Koronavirüs bir iklim sorunu olmasa da yenmek için eşgüdümlü küresel bir cevap gerektiren bir kamu sağlığı krizi, aynı iklim krizi gibi. Bu hafta devam ettikçe ve farklı hükümetler virüsü kontrol altına alma veya geciktirme önlemlerini duyurdukça, her şey daha kafa karıştırıcı hale geldi. Birleşik Krallık Sağlık Bakanı Profesör Chris Whitty ve hükümetin Bilim Başdanışmanı Dr. Patrick Vallance, önerilerini kararlılıkla ve net bir şekilde anlattı ve yine de çoğumuz güvende hissetmiyoruz.
Diğer hükümetler okulları ve üniversiteleri kapatıp seyahatleri kısıtlarken, size anlatılan şeyin “Mutlu Yıllar” şarkısını söylerken ellerinizi yıkamanız ve herhangi bir belirti gösterirseniz evde kalmanız olması, yaklaşan bir felaket gibi görünen şeyi engellemek konusunda çok yetersiz, çok anlamsız geliyor. Kuşkusuz, Dünya Sağlık Örgütü bu salgının üstesinden gelmek için her bir farklı ülkeden parçalı ve çok çeşitli tepkilerin aksine bir çeşit küresel çabayı koordine ediyordur? Bu virüsün yarattığı tahribatın dünya nüfusuna bir tehlike teşkil etmeye devam etmesi için tek gereken, bir ülkenin yönetim hatası olacaktır.
Farklı ülkeler salgın sarmalının farklı aşamalarıyla karşı karşıya kalırken (hatta kimi etkilenmemeyi başarırken) tüm ülkeler bir olarak hareket etmeli, aynı anda aynı şeyi yaparak değil, koordinasyon ve iletişimle; salgının ileri safhalarını yaşayan ülkelerin, vakaları hala iki ya da üç basamaklı sayılarla sayan ülkelere vereceği derslerle. Ülkeler arasında tek taraflı veya küçük grup iletişimleri gerçekleşiyor gibi görünüyor ancak bu yeterli değil.

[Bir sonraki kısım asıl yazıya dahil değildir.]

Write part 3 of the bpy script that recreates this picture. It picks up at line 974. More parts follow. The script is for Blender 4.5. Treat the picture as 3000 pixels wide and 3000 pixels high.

İklim krizi söz konusu olduğunda da benzer bir yaklaşım gerekiyor. Nisan 2016'da imzalanan Paris Anlaşması'nın inanılmaz başarısı, bizi iklim felaketinin korkunç hayaletine eşgüdümlü bir küresel yaklaşıma çok yaklaştırdı. Donald Trump ve Jair Bolsonaro'nun dünya sahnesine çıkması yardımcı olmadı: Hükümetlerin kesin felaketlerden kaçınmak için birlikte çalışması, birbirleriyle konuşması ve birbirlerinden öğrenmesi gerekiyor.